She tells customers at her outback pub that if they want a second beer “Well, you saw where I got the first one you can find it yourself”.
Mary Crawley, 93, is known as the oldest publican in Australia. She is finally pulling up stumps on a 40-year career running the Barringun hotel near what many would term “the black stump”.
About 130km north of Bourke` it sits just shy of the Queensland border and sees the passing traffic on the Mitchell Highway.
Mary has seen it all but her biggest wish now is to make sure that the pub does not close. She’s adamant she won’t sell unless the buyer agrees to keep on the licence.
“I’m doing this with a broken heart,” Mary told The Land. “I had a fall last year and my children have been doing it in turns to help me out over the last year or so.” Before then, following the death of her husband Alphonse “Bay” Crawley, she was running the pub herself for about four years.
Since they first set up in the Tattersalls’ Hotel at Barringun in 1977, she says she’s never had any trouble. “Country people out here are wonderful people, they are different,” she says. She used to have a band of 20 truckies drop in for breakfast most days of the week on deliveries across the border. They’d have a big breakfast, a little beer, and head on their way. “They were the loveliest people you’d meet.” Their drink was always XXXX.
Mary grew up on farm at Harefield between Junee and Wagga, before she met her future husband Alphonse, a war veteran, in 1948. They moved to Bourke where Alphonse worked in an office before they decided to buy the pub in Barringun. Mary says coming back to Bourke in a light plane one day filled her heart with delight. “We all had to jam up behind the pilot in those days when we landed and I had my little one in my arms, and I’ll never forget the sun shining off the Darling River that day. It was the most beautiful thing I’d ever seen.”

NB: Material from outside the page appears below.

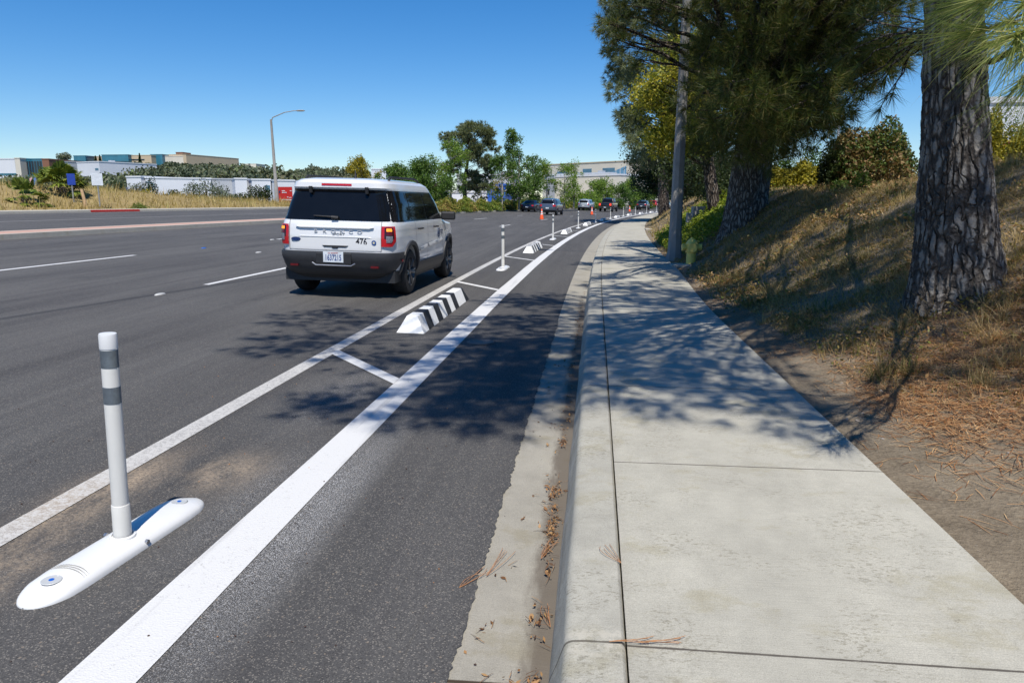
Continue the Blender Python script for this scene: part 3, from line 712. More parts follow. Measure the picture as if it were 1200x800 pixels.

She says she owes it to Barringun and to the memory of the Lake family, who had the pub for 60 years before her, to make sure the doors stayed open. “I owe it to the people. I’m not doing it for the money. It’s always been a very good pub and I’ve never had any horrible things happen.”
As Mary was talking, she said there were a number of caravaners outside. “Caravaners are different,” she confided. She didn’t really want to leave, it was just that her fall had made it hard for her to go on.
“I actually hate it (that she’s selling). I really hoped I died before I had to go.” Mary spends her time looking after her dog Gidgee. Gidgee is named after the numerous Gidgee trees in the district which give off a strong perfume when wet. “A lot of people don’t like that smell, but I love it,” she says.
And how does she cope with the months’ long heatwaves in the area ? “You just learn to put up with it,” she says.
Landmark Bourke is leading the sale, although Mary’s grandson Adam Crawley is also involved through McKimm Real Estate.
Adam says Mary will only deal with an applicant that wants to keep the pub as it is - she’s not in it for the money!
McKimm real estate says: “offered for sale for this first time since 1977, Tattersalls Hotel, Barringun is surely one of the most unique properties to come onto the market anywhere in the country this decade. The remote but well known outback destination represents a very rare chance to not just purchase yourself a lifestyle but a genuine piece of outback Australian history.”
For many years the pub offered relief to outback drovers in the days when Barringun had five hotels, a racetrack and even a brewery. Now Mary has to get her beer delivered by the postman!
The pub was built in 1884 and hand made nails still keep the roof together.
It has a full size Alcock and Co billiard table. There’s no tap beer just bottles brought out from the model timber coolroom.
The McKimm real estate site says “ The hotel is currently operated by Mary Crawley, who at 93 years of age is reputably Australia’s oldest publican. An outback legend in her own right, the fact that Mary was able to run this hotel single handedly until she was 92 years old is a testament to the easy and stress free lifestyle this property can offer, should you wish to keep it as is.”
“Its simply not possible to list the historic features and stories of this hotel here as there are so many. The original ledgers of the Barringun Jockey Club are still on site and show Breaker Morant still has an outstanding balance and that Will Ogilvie worked on a local station and drank in the hotel, Russell Crowe has slept on the verandah and the survey of the NSW/QLD actually started here.”